It’s been another one of those weeks in British politics. Eventful, even by current standards. If there was an I-Spy book of political observations, this would have been a bumper week. An election, a milkshake attack on a right-wing candidate, and a couple of resignations (including the PM). I’ve observed Tory leadership candidates circling awkwardly around the carnage like an underage teenager in an off licence. They want to take the plunge, and the rewards may be spectacular; but the possibility of public humiliation weighs heavily. Be it through immediate rejection in front of their peers, or success followed by a spectacular hangover – there can be no winners; just many, many losers.
This has been the first ministerial resignation since I took office and it was the big one, the Head Honcho. As our outgoing PM sobbed tragically over the lectern outside Number 10 it got me thinking, rather prematurely, about how my end would come. They say all political careers end in failure, so maybe I should prepare myself.

A quick bit of research reveals that my options are fairly straightforward. Left unattended, I will be required to face re-election in 4-years time. The uncontested nature of my appointment seems to suggest that this would provide a relatively binary choice: i) stand and be ushered in along with my colleagues, ii) don’t stand, and be replaced by a new-comer. I’ll pencil in a preliminary ‘sounding out’ at a Christmas drinks evening a few years hence; this is clearly where naive new candidates are initially groomed. Of course, in the unlikely event that the nominations exceed the number of seats, an actual election may be required; but there is plenty of time and blogging to be done before we need to think about that.
Far more intriguing are the options for leaving office whilst sitting. These fall into two broad categories: voluntary and forced.
Voluntary exit seems as straight forward as a letter of resignation to the Chairman, and it all seems pretty much instant. I can’t see myself ever initiating this scenario, other than as a pre-emptive measure to negate a forced departure, but it is good to know the safety valve of a swift exit is always there. I may fashion myself a lectern just in case, and draw up blueprints for a very local press conference. I’ll get the wife to arrange for some local hacks to cover the story and create some social media coverage. I’ve always enjoyed the blunt questions shouted from off-camera at such events, punctuated by the flash of cameras. “Are you going to return the money Councillor?”. “Do you have anything to say to the child that fell off the roundabout?”. “Were the safety assessments up to date Councillor?”.
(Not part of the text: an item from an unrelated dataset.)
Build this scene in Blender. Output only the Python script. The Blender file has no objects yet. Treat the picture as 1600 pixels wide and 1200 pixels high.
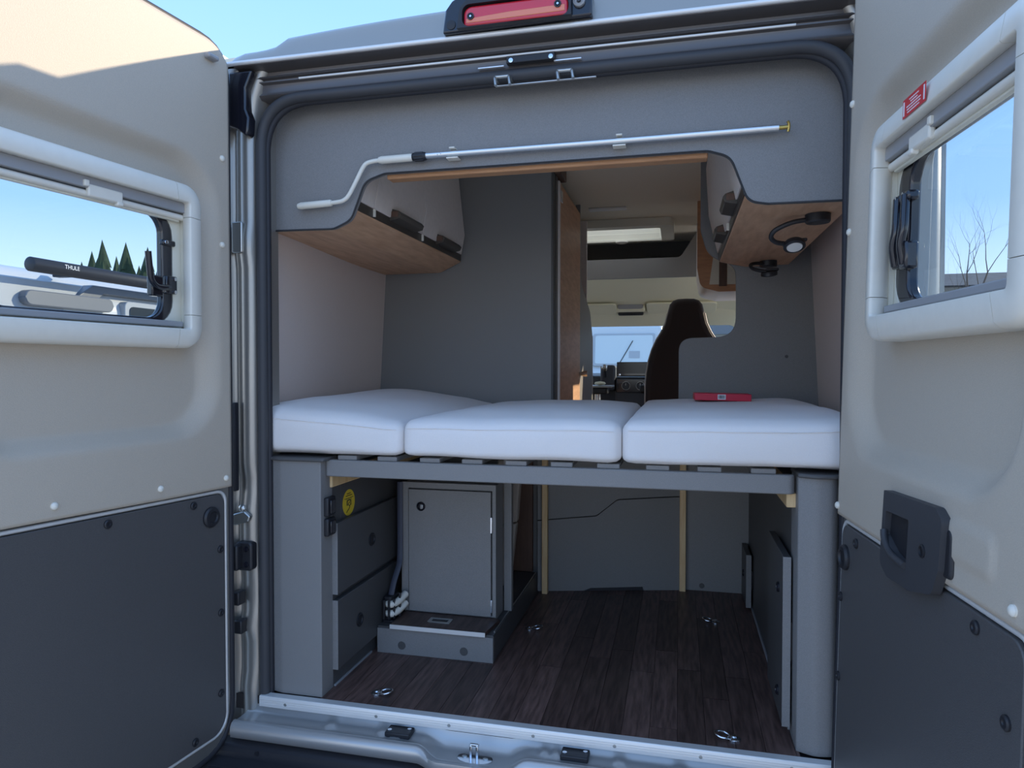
import bpy, bmesh, math, random
from mathutils import Vector, Matrix, noise

# ------------------------------------------------------------------ camera, sky, sun, exposure
scene = bpy.context.scene
COL = scene.collection
cam_d = bpy.data.cameras.new('camera'); cam_d.sensor_width = 36; cam_d.lens = 1085 / 1600 * 36
cam = bpy.data.objects.new('camera', cam_d); COL.objects.link(cam)
cam.location = (.39, -1.8, .96)
cam.rotation_euler = (math.radians(90 - 1.28), 0, math.radians(13.45))
cam_d.clip_start = .02; cam_d.clip_end = 500
scene.camera = cam

SUN = Vector((.69, .55, .33)).normalized()
world = bpy.data.worlds.new('sky'); scene.world = world; world.use_nodes = True
wn = world.node_tree; wn.nodes.clear()
tcw = wn.nodes.new('ShaderNodeTexCoord'); sxyz = wn.nodes.new('ShaderNodeSeparateXYZ'); rampw = wn.nodes.new('ShaderNodeValToRGB')
wn.links.new(tcw.outputs['Generated'], sxyz.inputs[0]); wn.links.new(sxyz.outputs['Z'], rampw.inputs[0])
cr = rampw.color_ramp
cr.elements[0].position = 0; cr.elements[0].color = (.74, .78, .81, 1)
cr.elements[1].position = 1; cr.elements[1].color = (.21, .32, .52, 1)
for p_, c_ in ((.06, (.62, .72, .83)), (.2, (.29, .46, .76)), (.45, (.19, .36, .70))):
    e_ = cr.elements.new(p_); e_.color = (*c_, 1)
bg = wn.nodes.new('ShaderNodeBackground'); bg.inputs['Strength'].default_value = 1.3
wn.links.new(rampw.outputs[0], bg.inputs[0])
wo = wn.nodes.new('ShaderNodeOutputWorld')
wn.links.new(bg.outputs[0], wo.inputs[0])

sd = bpy.data.lights.new('sun', 'SUN'); sd.energy = 3.1; sd.angle = math.radians(.6); sd.color = (1, .83, .60)
so = bpy.data.objects.new('sun', sd); COL.objects.link(so)
so.rotation_euler = SUN.to_track_quat('Z', 'Y').to_euler()
so.location = (20, 6, 8)

vs = scene.view_settings
vs.view_transform = 'Standard'; vs.look = 'None'; vs.gamma = 1; vs.exposure = .84
vs.use_curve_mapping = False

# ------------------------------------------------------------------ helpers
random.seed(4)
XF = Matrix.Identity(4)
W = {}

def setxf(m=None):
    global XF
    XF = m if m is not None else Matrix.Identity(4)

def obj(name, bm, mat, parent=None, smooth=False, bevel=0, seg=2, recalc=True, angle=40):
    bm.transform(XF)
    if recalc: bmesh.ops.recalc_face_normals(bm, faces=bm.faces[:])
    vs_ = [v.co for v in bm.verts]
    lo = Vector([min(v[i] for v in vs_) for i in range(3)]); hi = Vector([max(v[i] for v in vs_) for i in range(3)])
    c = (lo + hi) / 2
    bmesh.ops.translate(bm, verts=bm.verts[:], vec=-c)
    me = bpy.data.meshes.new(name); bm.to_mesh(me); bm.free()
    me.materials.append(MAT[mat] if isinstance(mat, str) else mat)
    if smooth:
        for p in me.polygons: p.use_smooth = True
    o = bpy.data.objects.new(name, me); COL.objects.link(o)
    if bevel:
        b = o.modifiers.new('bevel', 'BEVEL'); b.width = bevel; b.segments = seg; b.limit_method = 'ANGLE'
        b.angle_limit = math.radians(angle); b.harden_normals = False
        for p in me.polygons: p.use_smooth = True
        try: me.set_sharp_from_angle(angle=math.radians(35))
        except Exception: pass
    elif smooth:
        try: me.set_sharp_from_angle(angle=math.radians(angle))
        except Exception: pass
    o.location = c
    W[o.name] = Matrix.Translation(c)
    if parent:
        o.parent = parent; o.matrix_parent_inverse = W[parent.name].inverted()
    return o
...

Forced exit, as you would expect, is rather procedural and throws up some amusing scenarios. For example, I am fascinated by the grounds for expulsion due to non-attendance. Under the Local Government Act 1972, I can be relieved of my office if I do not attend any Parish meetings over a 6-month period. Six months! It undermines the gravity of my position somewhat that it is deemed, in the eyes of the law at least, that I can adequately meet the objectives of my role through two 1-hour gatherings per year. I probably spend longer topping up my windscreen washer fluid and checking the tyres on my car each year.
The only other significant grounds for forced dismissal is a substantiated complaint from a Parishioner. This would need to be formally raised to the District Council and then formally, and independently, investigated. I could imagine my Brother creating some mischief on this front, but fortunately he is not domiciled in my Parish, or even the UK. The wife could legitimately initiate such proceedings, but she currently seems very supportive of my endeavours. So save for a tremendous failure on my part that would inspire a largely unengaged electorate to complain, I should be fairly immune to this means of departure.
But that’s enough talk of the ‘end game’. We need not fetishise about the resignations and power games that characterise our Parliamentary politics at present. We choose not to indulge in the poisonous rhetoric that surrounds Brexit. We, at the bottom rung of British politics, are better than that. We are a collaborative, focussed, pro-active team. We have work to do, and we are ready to do it. Life is what happens to us whilst we’re making other plans, so let’s focus on the here and now. I’m very happy for my departure to come as a massive surprise.
Can you respond to accusations that you were at school with the now owner of a children’s playground solutions provider, and that this same individual is now under consideration for doing up the swings behind the village hall?